Take the data below and write out exactly the lines from the one with "Keep writing the" through the one with "bm, M['grey'], T)"; omit every other line.

Scenes as source code:
== == ==
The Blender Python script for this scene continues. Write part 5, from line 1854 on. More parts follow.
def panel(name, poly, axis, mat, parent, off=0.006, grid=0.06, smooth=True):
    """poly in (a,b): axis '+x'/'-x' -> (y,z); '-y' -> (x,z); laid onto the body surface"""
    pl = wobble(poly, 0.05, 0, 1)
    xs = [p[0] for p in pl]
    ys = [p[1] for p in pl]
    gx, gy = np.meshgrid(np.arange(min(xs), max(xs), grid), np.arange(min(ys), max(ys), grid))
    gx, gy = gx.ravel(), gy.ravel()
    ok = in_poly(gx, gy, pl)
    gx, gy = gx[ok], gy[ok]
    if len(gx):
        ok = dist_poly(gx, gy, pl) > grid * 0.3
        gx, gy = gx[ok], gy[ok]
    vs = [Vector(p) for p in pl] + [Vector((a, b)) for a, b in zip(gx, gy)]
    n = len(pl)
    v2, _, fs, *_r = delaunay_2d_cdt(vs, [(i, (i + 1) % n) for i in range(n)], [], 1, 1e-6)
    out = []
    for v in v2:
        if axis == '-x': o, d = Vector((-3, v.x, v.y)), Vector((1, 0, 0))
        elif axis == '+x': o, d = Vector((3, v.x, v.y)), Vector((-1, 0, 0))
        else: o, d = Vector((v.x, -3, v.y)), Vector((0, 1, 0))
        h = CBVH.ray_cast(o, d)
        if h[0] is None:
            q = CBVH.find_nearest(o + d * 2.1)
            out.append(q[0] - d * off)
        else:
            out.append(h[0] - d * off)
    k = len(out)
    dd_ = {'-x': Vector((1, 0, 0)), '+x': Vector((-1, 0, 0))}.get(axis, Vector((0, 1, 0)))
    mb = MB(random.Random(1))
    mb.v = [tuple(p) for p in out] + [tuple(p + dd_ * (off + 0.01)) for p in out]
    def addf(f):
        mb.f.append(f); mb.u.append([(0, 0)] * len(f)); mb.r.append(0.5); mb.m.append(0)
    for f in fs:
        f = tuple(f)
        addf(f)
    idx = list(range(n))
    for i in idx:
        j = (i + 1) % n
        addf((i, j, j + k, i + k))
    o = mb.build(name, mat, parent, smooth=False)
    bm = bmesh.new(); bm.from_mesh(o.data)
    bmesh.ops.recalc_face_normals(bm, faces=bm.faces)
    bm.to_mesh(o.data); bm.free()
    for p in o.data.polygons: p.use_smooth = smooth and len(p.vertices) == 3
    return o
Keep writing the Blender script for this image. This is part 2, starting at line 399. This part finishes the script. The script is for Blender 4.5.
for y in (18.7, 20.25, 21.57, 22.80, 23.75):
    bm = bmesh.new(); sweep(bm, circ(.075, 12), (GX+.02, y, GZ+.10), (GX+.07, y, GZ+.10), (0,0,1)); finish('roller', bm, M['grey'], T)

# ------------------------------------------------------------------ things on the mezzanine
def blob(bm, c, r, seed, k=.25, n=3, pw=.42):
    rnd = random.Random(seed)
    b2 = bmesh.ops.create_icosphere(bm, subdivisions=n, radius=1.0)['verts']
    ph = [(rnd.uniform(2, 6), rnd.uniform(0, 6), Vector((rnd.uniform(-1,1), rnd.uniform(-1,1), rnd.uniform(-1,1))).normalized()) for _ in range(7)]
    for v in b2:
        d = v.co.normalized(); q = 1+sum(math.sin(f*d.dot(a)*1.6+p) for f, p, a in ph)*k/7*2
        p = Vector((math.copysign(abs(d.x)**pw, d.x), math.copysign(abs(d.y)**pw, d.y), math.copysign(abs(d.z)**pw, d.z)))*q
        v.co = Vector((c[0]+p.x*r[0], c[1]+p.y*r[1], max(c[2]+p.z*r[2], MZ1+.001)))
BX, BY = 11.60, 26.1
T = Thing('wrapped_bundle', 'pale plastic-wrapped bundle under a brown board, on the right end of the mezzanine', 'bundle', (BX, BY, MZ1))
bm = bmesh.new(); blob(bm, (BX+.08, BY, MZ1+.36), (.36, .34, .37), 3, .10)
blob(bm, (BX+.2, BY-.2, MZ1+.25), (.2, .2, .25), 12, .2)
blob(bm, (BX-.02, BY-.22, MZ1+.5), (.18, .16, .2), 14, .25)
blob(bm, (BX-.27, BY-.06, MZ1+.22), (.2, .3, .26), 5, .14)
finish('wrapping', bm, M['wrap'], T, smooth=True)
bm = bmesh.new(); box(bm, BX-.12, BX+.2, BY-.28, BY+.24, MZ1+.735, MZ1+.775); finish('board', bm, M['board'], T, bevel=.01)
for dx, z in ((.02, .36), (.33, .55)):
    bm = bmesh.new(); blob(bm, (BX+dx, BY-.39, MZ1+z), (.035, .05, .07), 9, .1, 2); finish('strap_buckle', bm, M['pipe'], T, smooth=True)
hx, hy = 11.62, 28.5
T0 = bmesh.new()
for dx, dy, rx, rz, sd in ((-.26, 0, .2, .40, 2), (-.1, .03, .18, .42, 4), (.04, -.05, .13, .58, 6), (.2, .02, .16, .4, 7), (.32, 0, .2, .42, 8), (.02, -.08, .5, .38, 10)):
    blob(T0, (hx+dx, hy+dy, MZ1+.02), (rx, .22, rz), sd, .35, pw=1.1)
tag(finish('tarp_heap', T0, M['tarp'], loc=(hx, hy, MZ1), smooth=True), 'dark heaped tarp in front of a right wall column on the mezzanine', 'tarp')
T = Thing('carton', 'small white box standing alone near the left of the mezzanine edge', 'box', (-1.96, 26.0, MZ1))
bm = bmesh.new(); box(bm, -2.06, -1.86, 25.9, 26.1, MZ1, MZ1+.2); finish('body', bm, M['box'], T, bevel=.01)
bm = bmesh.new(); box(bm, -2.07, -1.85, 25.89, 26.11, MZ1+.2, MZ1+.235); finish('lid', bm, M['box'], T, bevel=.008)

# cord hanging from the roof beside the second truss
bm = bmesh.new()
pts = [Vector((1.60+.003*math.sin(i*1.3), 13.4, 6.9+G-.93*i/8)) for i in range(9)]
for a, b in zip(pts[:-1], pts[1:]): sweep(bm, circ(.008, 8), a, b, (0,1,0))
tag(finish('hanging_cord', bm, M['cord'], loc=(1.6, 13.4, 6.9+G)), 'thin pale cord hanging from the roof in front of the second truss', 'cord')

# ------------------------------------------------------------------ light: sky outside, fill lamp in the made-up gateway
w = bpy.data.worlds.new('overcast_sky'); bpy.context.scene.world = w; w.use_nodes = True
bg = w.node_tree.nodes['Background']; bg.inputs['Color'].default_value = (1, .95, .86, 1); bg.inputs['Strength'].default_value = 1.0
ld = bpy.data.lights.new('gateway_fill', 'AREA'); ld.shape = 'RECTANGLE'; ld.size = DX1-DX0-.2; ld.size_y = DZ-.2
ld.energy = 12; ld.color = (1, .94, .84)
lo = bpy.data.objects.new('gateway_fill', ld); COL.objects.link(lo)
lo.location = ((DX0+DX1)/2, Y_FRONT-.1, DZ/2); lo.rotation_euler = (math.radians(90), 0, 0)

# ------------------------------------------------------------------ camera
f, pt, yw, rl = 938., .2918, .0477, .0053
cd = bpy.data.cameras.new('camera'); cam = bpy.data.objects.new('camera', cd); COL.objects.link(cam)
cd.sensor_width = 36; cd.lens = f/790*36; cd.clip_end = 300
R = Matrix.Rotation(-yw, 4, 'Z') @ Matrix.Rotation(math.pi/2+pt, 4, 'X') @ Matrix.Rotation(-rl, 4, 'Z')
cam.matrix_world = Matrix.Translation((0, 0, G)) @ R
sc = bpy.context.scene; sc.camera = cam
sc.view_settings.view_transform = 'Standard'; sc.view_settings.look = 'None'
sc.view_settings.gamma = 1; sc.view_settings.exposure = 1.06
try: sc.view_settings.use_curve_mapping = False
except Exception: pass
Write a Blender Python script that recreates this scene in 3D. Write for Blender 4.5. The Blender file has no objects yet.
== == ==
COMPLETE OUTPUT:
Keep writing the Blender script for this image. This is part 2, starting at line 399. This part finishes the script. The script is for Blender 4.5.
for y in (18.7, 20.25, 21.57, 22.80, 23.75):
    bm = bmesh.new(); sweep(bm, circ(.075, 12), (GX+.02, y, GZ+.10), (GX+.07, y, GZ+.10), (0,0,1)); finish('roller', bm, M['grey'], T)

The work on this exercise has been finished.